DALLAS – After repositioning the formerly distressed property, Hangover Opportunity Fund has divested of the Grapevine I office building. A California-based 1031 Exchange investor purchased the property for an unnamed sum after cold-calling to find out about investment opportunities in the area.
The 38,709-square-foot building is now fully occupied, after Academic Health Plans, leased the final remaining 14,258 square feet to serve as its headquarters.
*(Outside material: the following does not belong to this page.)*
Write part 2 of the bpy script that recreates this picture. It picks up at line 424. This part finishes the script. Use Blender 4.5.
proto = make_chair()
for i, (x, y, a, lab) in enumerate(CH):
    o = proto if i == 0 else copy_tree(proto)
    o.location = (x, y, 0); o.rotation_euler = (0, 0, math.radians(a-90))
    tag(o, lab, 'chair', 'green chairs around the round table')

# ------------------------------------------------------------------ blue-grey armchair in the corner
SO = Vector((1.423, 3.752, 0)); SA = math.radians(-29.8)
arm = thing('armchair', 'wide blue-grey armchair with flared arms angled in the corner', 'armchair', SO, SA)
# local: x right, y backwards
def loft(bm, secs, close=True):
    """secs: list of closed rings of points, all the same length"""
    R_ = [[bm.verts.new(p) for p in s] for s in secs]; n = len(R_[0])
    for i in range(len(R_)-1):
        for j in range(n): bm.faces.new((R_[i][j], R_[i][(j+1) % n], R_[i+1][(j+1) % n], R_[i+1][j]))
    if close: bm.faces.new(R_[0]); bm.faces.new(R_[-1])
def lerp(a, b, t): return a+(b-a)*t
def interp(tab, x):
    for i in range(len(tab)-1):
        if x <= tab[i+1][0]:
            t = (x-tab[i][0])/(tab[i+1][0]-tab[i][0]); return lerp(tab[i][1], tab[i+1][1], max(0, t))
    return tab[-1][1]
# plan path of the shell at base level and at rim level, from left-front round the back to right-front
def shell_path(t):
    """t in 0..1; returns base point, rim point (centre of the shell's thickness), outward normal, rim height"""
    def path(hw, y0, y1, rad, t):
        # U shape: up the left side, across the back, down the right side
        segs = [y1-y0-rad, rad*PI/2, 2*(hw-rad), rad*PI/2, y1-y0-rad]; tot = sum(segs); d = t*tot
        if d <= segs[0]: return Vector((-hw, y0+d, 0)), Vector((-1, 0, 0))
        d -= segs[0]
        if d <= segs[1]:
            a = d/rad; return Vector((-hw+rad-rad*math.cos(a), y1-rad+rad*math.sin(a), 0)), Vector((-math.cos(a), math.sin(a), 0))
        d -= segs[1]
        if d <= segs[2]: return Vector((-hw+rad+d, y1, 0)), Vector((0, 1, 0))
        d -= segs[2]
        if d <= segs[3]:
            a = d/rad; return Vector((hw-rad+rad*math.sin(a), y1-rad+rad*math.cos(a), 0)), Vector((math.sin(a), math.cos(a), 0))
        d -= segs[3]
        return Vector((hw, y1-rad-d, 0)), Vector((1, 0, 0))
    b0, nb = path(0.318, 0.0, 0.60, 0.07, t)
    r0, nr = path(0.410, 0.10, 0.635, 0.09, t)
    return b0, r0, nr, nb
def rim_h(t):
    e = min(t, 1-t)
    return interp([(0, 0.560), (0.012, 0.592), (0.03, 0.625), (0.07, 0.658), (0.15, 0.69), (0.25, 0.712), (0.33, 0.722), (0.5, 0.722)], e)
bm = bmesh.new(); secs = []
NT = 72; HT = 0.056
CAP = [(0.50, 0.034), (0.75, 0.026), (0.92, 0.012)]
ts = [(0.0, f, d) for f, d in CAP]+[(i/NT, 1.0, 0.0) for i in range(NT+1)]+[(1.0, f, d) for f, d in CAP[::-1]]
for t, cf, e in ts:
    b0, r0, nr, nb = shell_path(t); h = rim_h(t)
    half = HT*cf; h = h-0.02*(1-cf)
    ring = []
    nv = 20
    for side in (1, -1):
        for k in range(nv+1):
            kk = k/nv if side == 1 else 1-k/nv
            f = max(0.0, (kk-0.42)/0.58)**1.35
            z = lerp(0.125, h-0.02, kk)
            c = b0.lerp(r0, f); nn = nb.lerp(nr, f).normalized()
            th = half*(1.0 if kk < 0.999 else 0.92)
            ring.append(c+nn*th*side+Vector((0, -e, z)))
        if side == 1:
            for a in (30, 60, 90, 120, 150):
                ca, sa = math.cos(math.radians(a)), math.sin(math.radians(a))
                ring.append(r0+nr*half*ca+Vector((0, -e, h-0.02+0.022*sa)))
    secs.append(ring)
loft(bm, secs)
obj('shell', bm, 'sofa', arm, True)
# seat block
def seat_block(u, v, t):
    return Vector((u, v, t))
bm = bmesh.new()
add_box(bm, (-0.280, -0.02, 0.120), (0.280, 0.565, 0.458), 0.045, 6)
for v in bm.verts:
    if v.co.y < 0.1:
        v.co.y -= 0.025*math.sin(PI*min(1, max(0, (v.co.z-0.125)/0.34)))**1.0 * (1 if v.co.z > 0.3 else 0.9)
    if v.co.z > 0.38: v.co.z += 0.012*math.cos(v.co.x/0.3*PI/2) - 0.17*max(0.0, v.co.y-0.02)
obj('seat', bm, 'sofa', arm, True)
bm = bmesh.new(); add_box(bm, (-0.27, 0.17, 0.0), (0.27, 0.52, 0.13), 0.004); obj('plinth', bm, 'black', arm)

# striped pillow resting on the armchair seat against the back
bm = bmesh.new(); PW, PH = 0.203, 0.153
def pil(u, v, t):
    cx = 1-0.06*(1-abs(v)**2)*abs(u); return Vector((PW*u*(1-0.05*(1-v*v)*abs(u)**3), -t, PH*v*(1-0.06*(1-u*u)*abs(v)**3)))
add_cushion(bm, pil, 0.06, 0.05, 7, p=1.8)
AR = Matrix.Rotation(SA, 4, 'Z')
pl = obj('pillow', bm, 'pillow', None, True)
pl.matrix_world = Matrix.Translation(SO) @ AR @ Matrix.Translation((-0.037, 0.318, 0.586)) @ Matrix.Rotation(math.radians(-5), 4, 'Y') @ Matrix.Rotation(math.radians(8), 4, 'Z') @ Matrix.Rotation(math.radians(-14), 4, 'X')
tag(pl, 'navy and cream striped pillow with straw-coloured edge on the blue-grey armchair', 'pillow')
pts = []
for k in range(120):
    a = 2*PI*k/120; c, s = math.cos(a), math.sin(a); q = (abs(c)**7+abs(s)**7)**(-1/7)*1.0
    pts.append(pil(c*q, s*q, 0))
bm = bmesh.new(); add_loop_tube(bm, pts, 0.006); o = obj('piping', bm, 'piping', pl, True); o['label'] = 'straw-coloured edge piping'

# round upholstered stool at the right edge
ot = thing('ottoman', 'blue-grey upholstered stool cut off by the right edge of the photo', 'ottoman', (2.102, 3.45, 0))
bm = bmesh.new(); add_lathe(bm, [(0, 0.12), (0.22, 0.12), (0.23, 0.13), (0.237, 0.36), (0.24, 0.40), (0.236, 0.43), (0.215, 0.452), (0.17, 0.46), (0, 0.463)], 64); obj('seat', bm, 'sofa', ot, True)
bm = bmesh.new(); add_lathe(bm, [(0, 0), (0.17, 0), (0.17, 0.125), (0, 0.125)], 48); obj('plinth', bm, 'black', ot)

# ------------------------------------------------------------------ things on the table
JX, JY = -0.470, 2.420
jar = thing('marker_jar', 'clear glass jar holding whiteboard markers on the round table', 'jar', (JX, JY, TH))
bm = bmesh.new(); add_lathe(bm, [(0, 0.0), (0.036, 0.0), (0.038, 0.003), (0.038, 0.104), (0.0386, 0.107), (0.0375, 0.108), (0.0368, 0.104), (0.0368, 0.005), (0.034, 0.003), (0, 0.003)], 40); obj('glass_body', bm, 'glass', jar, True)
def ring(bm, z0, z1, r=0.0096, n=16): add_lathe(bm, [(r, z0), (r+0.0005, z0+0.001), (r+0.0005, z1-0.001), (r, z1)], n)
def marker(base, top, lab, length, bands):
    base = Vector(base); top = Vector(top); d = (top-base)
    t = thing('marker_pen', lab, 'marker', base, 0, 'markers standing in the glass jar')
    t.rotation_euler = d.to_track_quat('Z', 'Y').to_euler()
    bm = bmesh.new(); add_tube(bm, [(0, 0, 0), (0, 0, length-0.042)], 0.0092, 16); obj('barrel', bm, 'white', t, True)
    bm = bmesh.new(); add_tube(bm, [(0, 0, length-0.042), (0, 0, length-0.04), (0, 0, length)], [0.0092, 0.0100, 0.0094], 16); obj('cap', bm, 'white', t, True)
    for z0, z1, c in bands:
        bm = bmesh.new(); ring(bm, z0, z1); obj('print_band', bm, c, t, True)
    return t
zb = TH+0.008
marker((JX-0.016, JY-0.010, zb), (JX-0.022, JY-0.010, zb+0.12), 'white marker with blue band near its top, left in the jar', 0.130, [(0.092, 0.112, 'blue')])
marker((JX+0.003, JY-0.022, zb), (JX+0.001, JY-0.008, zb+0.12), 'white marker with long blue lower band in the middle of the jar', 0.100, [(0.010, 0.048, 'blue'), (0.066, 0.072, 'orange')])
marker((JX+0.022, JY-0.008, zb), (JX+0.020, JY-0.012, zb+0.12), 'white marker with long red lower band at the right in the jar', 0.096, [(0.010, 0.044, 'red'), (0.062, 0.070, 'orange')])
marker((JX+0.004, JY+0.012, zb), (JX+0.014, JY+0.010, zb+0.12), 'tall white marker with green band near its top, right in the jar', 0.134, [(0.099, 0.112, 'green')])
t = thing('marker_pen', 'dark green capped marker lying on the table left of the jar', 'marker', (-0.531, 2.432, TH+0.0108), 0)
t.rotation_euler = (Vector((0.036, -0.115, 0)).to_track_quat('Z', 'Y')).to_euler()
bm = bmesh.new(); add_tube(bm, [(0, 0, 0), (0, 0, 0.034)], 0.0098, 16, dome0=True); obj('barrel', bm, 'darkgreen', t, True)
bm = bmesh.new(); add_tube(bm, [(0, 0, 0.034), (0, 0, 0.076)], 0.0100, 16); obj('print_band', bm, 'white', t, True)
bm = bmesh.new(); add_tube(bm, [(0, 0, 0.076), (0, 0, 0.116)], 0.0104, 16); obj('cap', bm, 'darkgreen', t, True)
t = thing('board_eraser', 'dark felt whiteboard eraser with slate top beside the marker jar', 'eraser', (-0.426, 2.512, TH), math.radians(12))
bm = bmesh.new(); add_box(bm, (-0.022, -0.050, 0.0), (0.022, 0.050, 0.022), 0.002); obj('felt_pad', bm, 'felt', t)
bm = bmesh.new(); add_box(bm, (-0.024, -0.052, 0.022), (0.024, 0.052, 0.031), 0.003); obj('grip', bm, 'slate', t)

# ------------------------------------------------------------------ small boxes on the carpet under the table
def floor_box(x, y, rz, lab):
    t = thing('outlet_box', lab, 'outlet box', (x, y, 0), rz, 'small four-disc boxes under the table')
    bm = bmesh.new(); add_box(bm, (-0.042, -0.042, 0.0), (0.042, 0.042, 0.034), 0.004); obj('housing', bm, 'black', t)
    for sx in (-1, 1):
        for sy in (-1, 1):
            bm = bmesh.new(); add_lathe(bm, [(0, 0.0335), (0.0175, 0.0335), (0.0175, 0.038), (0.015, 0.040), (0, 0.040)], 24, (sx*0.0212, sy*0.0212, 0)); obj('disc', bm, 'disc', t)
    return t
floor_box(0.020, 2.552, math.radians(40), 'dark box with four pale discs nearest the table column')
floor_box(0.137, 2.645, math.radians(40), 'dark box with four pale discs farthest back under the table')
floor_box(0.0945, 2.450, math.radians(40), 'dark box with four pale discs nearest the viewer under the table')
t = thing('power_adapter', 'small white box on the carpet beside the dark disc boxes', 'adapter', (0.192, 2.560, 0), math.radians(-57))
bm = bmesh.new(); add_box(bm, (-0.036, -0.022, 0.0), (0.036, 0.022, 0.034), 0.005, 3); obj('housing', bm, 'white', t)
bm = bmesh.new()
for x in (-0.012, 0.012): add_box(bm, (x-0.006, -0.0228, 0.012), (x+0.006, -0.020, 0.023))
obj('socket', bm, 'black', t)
The lease deal was inked while sale negotiations were in the works.
"It should be a well-performing, cash-flowing property with the long-term leases that are in place," says Renee Efimoff of the Coldwell Banker Commercial Alliance DFW team, who oversaw the leasing and sale of the property.
In August 2011, Hangover Opportunity Fund purchased both Grapevine I and the 20,151-square-foot Grapevine II. A year later Grapevine II was sold to OSK Investments.
During the nearly three years, Hangover Opportunity Fund owned the property, the company worked to renovate the exteriors with awnings and new landscaping; as well as the interiors to build out the space – allowing for six tenants instead of the initial two.
“We were able to take the project from 29% occupancy to 100% because of its location and improvements by our landlord," says Gary Walker, of Coldwell Banker, in a release.
Hangover Opportunity Fund, which started in 2011, plans to acquire $100 million of value-add and distressed properties, primarily in Texas. So far, the company has purchased 20 properties.